Review of Coquette

Coquette (1929)
6/10
Not particularly flattering for Pickford or the South
12 November 2009
Warning: Spoilers
This film won Mary Pickford the second Oscar for Best Actress ever awarded, and was one of the more controversial decisions ever made by the Academy for that particular award. When Pickford made this film, she was already 36 but was playing a girl who was approximately 20. However, her tiny size and petite features prevented her from looking ridiculous. Pickford plays Norma Besant, daughter of Dr. John Besant, a southern belle of the flapper era known as a "coquette" - in modern terms, a flirt. Her lack of affection for her numerous suitors does not prevent her from accepting their gifts and leading them on, but her heart truly only belongs to Michael Jeffery, a "man from the hills". This is a polite term for what southern rural society in those days would call white trash. The two want to get married, but Dr. Besant, being a noble southern doctor of that era, holds dear several nonnegotiable rules of behavior - defending one's honor seems to require lots of gun play, never allow blacks in the house unless they're serving you dinner or cleaning your house, and poor white people - such as Norma's suitor - should be neither seen nor heard. Thus when the young man performs the bold act of coming to his house to ask for his daughter's hand in marriage and mentions that they have been alone together the night before - though they were only talking about their future plans - Norma's father follows after Mike and shoots him down in cold blood.

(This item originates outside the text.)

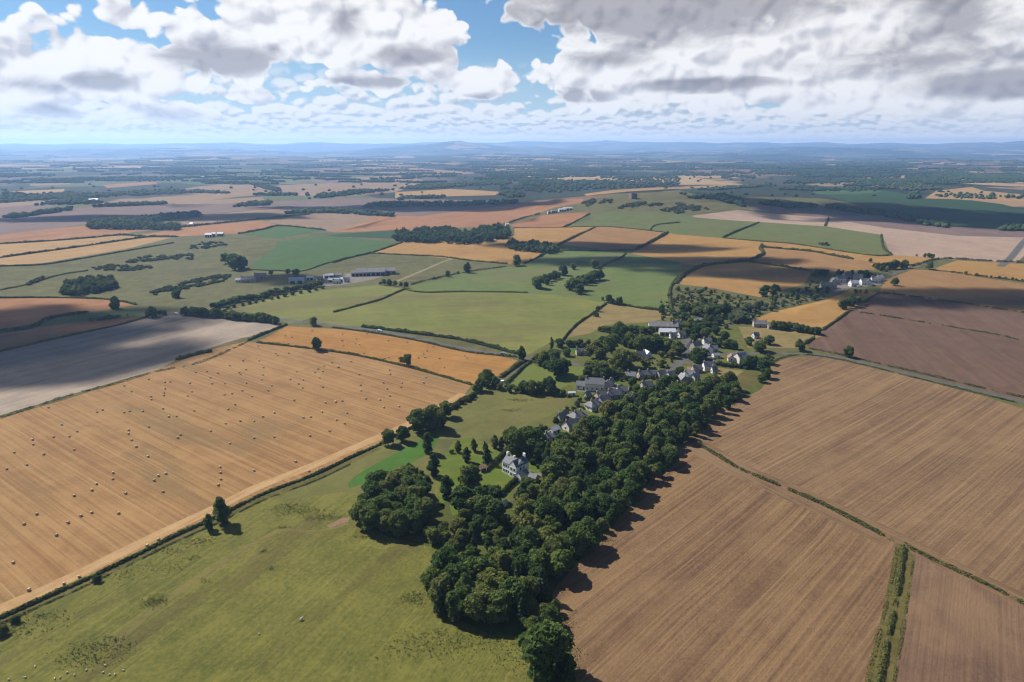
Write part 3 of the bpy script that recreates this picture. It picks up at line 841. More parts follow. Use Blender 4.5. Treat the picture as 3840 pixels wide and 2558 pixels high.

What follows is Pickford's best scene. When she hears Mike has been mortally wounded by her father, she rushes to his bedside just in time to see him die. In shock, she keeps trying to tend to him, at first refusing to believe he is dead. Her brother, one of her suitors, and an old family friend convince her Mike is gone. Now, they say, she must concentrate on saving her father from the gallows. They tell her she must lie and say Mike forced himself on her and that her father was doing the noble thing. I guess lying was considered OK in the code of the old south if the victim is "just a man from the hills". Norma understandably refuses, saying that if her father hangs it is what he deserves.

Months pass, and the trial is in progress. Norma has forgiven her father, and here, unlike Mike's deathbed, her attitude is just bizarre. She acts as though her father has done little more than take away her cell phone privileges - to put it in modern terms - rather than kill the only man she ever loved. She is now ready to go on the witness stand and lie about Mike's character - which by everyone else's account was noble and hard working - in order to free her extremely guilty father. However, it does indeed tear up Norma's conscience to say untrue things about her deceased beau, and she breaks down on the stand. At that moment, her father has a moment of clarity, goes to her, and tells her he was wrong to do what he did, and the two reconcile. He then grabs the gun that is lying as evidence on a nearby table and shoots himself, declaring that he owes his life to the state for his actions. You have to admire her dad, he is so even handed. He has no trouble taking the law into his own hands whether it is his life or someone else's life on the line.

Pickford's performance viewed today appears merely mediocre compared those of other early talkie actresses. You have to remember though, seeing America's Sweetheart talk for the first time was for the audiences of 1929 like seeing and hearing that T-Rex in Jurassic Park in 1993 - it's easy to confuse a technological milestone with a great performance, at least until the novelty wears off. What was interesting for me was to see the "code of the South" in its death throes. The attitudes of the upper class toward even the hard-working members of the poorer classes in the south were about to collapse when the Great Depression made poor people out of so many of the so-called nobility and put them all in the same crowded, uncomfortable boat.